Q. Before, when you were speaking about the registry and the delivery of letters, you mentioned that many letters went directly to Bormann, to the Fuehrer headquarters. Thus, these letters did not go to Munich to the divisions that had been established there. Was there any standard in regard to the distribution of these letters, to whom they were to be sent?

A. If personal letters to Bormann in his position as Reichsleiter or as secretary of the Fuehrer were received by a minister or a Reichsleiter or a Gauleiter or any other prominent person in the service of the State or the Party, these letters always went first to Bormann in the Fuehrer Headquarters. Other letters went quite frequently first to Bormann. It depended entirely on who of the people I described before, who did not have the requisite training at the registry, and the mail got such a letter into his hands and how he forwarded it. Of course, efforts were made to make as few mistakes as possible which would arouse Bormann. The result was that as much as possible was sent to Bormann so that the reproach could not be made that he had been skipped.

Q. Perhaps we can clarify this by means of an example. The prosecution introduced Document NG-558, Prosecution Exhibit 143.[412] This is a personal letter which Thierack wrote to Bormann, dated 13 October 1942. In this letter the information is passed on that in the extermination of Jews and Poles the administration of justice wanted to give a helping hand. In the form in which it is submitted, this letter is addressed personally by Thierack to Bormann. I am asking you whether this letter went via your Group III-C, that is the legal division, or whether Bormann later sent it to your legal division and thus informed you about it?

A. Whether this letter was sent to Bormann too, by Thierack, I don’t know. It did not come to Munich to Group III-C. I personally saw this letter for the first time here when the document was submitted.
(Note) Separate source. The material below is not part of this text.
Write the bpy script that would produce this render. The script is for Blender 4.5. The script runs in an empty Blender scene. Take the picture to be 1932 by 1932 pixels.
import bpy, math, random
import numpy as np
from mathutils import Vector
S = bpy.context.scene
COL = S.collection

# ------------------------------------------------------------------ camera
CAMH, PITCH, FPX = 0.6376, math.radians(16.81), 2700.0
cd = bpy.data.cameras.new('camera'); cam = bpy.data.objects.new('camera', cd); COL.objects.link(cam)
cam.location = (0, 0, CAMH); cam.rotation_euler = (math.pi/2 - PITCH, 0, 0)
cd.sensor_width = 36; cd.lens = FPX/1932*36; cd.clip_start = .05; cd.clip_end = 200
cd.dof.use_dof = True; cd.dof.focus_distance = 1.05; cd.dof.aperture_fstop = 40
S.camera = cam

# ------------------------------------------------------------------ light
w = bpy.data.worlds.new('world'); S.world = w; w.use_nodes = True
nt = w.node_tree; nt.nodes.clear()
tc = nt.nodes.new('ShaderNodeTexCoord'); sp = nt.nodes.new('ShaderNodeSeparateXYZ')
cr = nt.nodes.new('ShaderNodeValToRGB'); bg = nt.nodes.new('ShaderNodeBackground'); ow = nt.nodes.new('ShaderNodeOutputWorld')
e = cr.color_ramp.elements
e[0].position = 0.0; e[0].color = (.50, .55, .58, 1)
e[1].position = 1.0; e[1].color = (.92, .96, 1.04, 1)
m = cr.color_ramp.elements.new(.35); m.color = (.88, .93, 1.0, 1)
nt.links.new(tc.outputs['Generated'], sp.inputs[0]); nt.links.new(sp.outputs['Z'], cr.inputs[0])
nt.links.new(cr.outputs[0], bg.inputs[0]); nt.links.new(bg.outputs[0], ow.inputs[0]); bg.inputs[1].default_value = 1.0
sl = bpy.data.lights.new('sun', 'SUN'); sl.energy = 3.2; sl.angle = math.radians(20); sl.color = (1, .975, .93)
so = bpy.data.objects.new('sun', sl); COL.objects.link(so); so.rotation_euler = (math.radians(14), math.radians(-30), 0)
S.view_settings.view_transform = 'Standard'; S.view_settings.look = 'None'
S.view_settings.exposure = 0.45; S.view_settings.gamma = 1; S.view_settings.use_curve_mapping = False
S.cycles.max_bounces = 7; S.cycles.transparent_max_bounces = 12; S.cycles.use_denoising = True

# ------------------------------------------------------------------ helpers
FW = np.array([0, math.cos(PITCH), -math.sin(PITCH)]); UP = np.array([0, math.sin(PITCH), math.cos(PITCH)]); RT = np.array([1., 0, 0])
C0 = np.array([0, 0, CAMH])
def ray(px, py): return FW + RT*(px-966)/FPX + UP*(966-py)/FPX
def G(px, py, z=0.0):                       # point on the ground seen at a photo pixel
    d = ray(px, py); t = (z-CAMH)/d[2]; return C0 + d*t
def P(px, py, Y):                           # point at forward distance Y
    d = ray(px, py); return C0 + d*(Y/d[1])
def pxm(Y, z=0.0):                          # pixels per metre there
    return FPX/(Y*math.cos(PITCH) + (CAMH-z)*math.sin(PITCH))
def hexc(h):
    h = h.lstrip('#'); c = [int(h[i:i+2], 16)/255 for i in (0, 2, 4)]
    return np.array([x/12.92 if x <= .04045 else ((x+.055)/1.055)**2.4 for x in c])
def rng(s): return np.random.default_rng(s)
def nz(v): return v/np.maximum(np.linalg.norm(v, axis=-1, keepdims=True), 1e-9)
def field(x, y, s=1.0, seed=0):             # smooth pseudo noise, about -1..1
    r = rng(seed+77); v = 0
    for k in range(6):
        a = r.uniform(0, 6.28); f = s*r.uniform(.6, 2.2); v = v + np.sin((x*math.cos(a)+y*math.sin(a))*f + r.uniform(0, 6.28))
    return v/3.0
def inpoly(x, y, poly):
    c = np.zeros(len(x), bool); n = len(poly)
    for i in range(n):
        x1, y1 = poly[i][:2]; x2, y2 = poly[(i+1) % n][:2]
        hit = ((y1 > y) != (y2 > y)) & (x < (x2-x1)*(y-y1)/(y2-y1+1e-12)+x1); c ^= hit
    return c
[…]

Q. We have another document here, that is NG-280, Prosecution Exhibit 70.[413] It is a letter which Lammers, who was then Chief of the Reich Chancellery, sent to Bormann. It is a complaint about an inadequate sentence regarding a Pole. This document contains several letters. We are here concerned with the third letter with the address: “To Reichsleiter Bormann.” I ask you to also make a statement in regard to this whether the legal group or you personally had this letter, as shown to you, put at your disposal.

A. This letter came to Bormann personally, and in the same way as the preceding letter from Lammers to Bormann which was written by him personally. Group III-C, Bormann-Lammers, was not informed about this correspondence. I have to add something here. Bormann had, after all, two functions. He was leader of the Party Chancellery and he was secretary to the Fuehrer. He stayed almost exclusively in the Fuehrer Headquarters. It was often difficult to find out whether Bormann acted as leader of the Party Chancellery or as secretary of the Fuehrer. In a case like the one here, Exhibit 70, certainly the Fuehrer exercised criticism and to that extent Bormann then acted as the Fuehrer’s secretary. He then referred the matter to the State sector via Lammers. In addition, an exterior circumstance must be considered between the Fuehrer Headquarters and the Party Chancellery in Munich; there were thousands of kilometers. For some time the Fuehrer headquarters was in Vinnitsa in the Ukraine. In the immediate proximity of the Fuehrer Headquarters were the field headquarters of Lammers, that is, of the Reich Chancellery. For purely technical reasons the mail went immediately back and forth between the Fuehrer Headquarters and Lammers’ field headquarters.

Q. Another interim question, Mr. Klemm. You characterized Bormann in two capacities; one, as leader of the Party Chancellery, and secondly, as secretary of the Fuehrer. This letter which I am just showing to you, however, contains the designation Reichsleiter Bormann. Was that a third capacity in which Bormann worked?

A. In contrast to other Reichsleiters, as far as I know, Bormann became Reichsleiter, more or less, in title only. Goebbels, for example, was a Reichsleiter too, because he was in charge of the Reich Propaganda Office. On top of that, he was also Reichsleiter Goebbels, the Gau Leader of Berlin. At the very moment in which Bormann became leader of the Party Chancellery and in addition secretary of the Fuehrer, the concept Reichsleiter did not signify a special office or a special function any more.

Q. That is enough. Since you have described the geographical and technical conditions in which the correspondence went as a rule, I now want to ask you in principle, did you at all receive information about that correspondence which went to Bormann to the Fuehrer Headquarters or which went from Bormann from the Fuehrer Headquarters or which went from Bormann from the Fuehrer Headquarters to other State offices or Party functionaries?

A. That depended. There were several possibilities. Either Bormann answered such letters immediately himself, or those parts of the Reich leader’s office which were also in the Fuehrer Headquarters dealt with them. I have already mentioned that sometimes up to three jurists belonged to the Reich leader office who advised Bormann.